The “Type” switch models three different classic delay styles: Digital, Analog, and Tape. The “Variation” switch is a two-position switch that offers up a variant of each of the different delay Types. If you do the math, this pedal comes with six different delay models, each of which can be further adjusted by dialing up different Time, Feedback, Depth, and Rate settings. Add in the dotted 1/8 and you can get your sound ping-ponging all over the room. All this versatility means nothing if you can’t get good sounds, of course, and that is what is so special about this particular delay pedal. It sounds great. The pedal adds a lush warmth and ambience to your sound, whether you are going for long atmospheric washes or a bit of reverberant beefiness.

The team at Fender clearly has an ear for tone and understands what their players want in a pedal.

Any guitarist worth his or her salt has toyed with dozens of overdrive pedals. Overdrive pedals represent the quest for tone and are amongst the most popular of all effects units. Discerning guitarists have hundreds of options.

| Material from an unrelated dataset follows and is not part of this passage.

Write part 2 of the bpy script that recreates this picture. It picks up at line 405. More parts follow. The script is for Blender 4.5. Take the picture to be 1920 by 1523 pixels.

Enter the Santa Ana Overdrive, from the Fender team. As with the rest of their recent pedal line, this unit is substantial and gorgeous. It comes across as unbreakable – with its candy apple red, brushed aluminum chassis, its sturdy knobs and the (now very familiar to me, and you’ve probably gathered that I’m a fan) jeweled LED. What really sets this overdrive apart is the twin OD circuit. Featuring both a classic overdrive and a traditional boost – this is a player’s pedal through and through. As a bit of novelty, Fender has added a switch that allows players to determine the nature of the boost, toggling between Drive (i.e. the boost pedal will add more… drive) and Level (i.e. the boost pedal will just add some dBs but leave the tone as is). With three EQ knobs (Bass, Mid, and Treble) and a presence knob, you’ll have plenty of options for tone. I played a Strat through a vintage Princeton and was able to dial in a full range of sounds, from throaty growls to biting screams. The pedal also features a switch that toggles between two different overdrive voicings: a classic “American” style overdrive or a hotter “British” style OD. Whatever your flavor, you will be sure to appreciate the responsiveness of this pedal. It seems like it’s self-aware, listening to you as you play. It’s super sensitive to the guitar’s volume knob: at full volume, you are driving the pedal fully; turn down a few notches, and the OD circuit cleans up. This pedal provides players a controlled sense of finesse as they work their way through a song’s tonal palette.

This line of Fender guitar pedals (I’ve reviewed two others in previous issues of MMR) has been very impressive, offering up a suite of classic sounds to discerning players while also showcasing the ingenuity and attention to detail of the Fender engineering squad. Job well done!